Man kann nur eines hier ganz klar feststellen: Beide Parteien, sowohl Rot als auch Schwarz, sind schuld. Rot oder Schwarz, das ist hier vollkommen einerlei. Sie haben die letzten zwei Jahre in der Bundesregierung vollkommen versagt.

 

Bei diesen so genannten staatstragenden Parteien, wie sie sich so gerne nennen, geht es in Wirklichkeit um reines kleinliches Taktieren. Man kann sich aber auch zu Tode taktieren – auf dem Rücken der österreichischen Bevölkerung.

 

Jetzt kommt hier eine ach so neue Figur ins Spiel: der Herr Faymann. Wir kennen ihn ja auch aus Wien. In einem Punkt war sich die Regierung immer einig – das ist einer der wenigen Punkte, wo sich die Bundesregierung einig war –, nämlich in der Belastung der Bevölkerung, in der Belastung der Österreicher.
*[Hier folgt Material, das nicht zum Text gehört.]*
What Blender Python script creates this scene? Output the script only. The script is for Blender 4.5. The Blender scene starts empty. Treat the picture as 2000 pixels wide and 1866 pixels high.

Und auch der Herr Faymann hat immer brav genickt. Er war immer dabei bei Entscheidungen, wenn es darum ging, die Österreicher zu belasten. Und jetzt versucht man, ihn als neuen Mann zu verkaufen, als neues Gesicht, dabei hat dieses Gesicht schon einige politische Falten. Ich verweise zum Beispiel darauf, dass er im Ministerrat bei allen unsozialen Maßnahmen mitgestimmt hat oder als Regierungskoordinator bis zuletzt mit seinem Freund Josef Pröll für den Fortbestand dieser unsozialen Koalition gekämpft hat.

 

Ich erinnere daran, dass er vor einigen Jahren als Wohnbaustadtrat die Öffnung der Gemeindebauten für Ausländer durchgesetzt hat. Das also ist das „neue Gesicht" des Herrn Faymann, das aber offensichtlich schon einige Falten trägt.

 

Auf jeden Fall, das Problem der beiden Großparteien, der SPÖ und der ÖVP, ist es, weiterzuwurschteln um jeden Preis: mit der EU-Politik, aber auch mit Rekordbelastungen, Arbeitslosigkeit, Massenzuwanderung, Ruin des Sozialstaates, Zerstörung des Gesundheitssystems. Das ist Molterer und Faymann in Reinkultur: Hauptsache, der alte Proporz bleibt gewahrt und wir können weiterwurschteln wie bisher.

 

Man wird sehen, wie es nach der Wahl aussieht, ob wieder eine große Koalition zustande kommt auf dem Rücken der Österreicher.

 

Meine sehr geehrten Damen und Herren! Ich sage Ihnen, die Freiheitliche Partei ist die einzige Partei in Österreich und auch hier in Wien, die dieser Politik glaubhaft entgegentritt. Wir sagen Nein zu einem neoliberalen Unfug, der den Menschen die Luft zum Atmen nimmt. Wir sagen Ja zu mehr Mitbestimmung der Bürger. Am Wahltag, meine sehr geehrte Damen und Herren, wird Ihnen die Rechnung präsentiert werden. Diese Wahl wird auch eine Volksabstimmung werden über ein freies, eigenständiges, soziales und neutrales Österreich.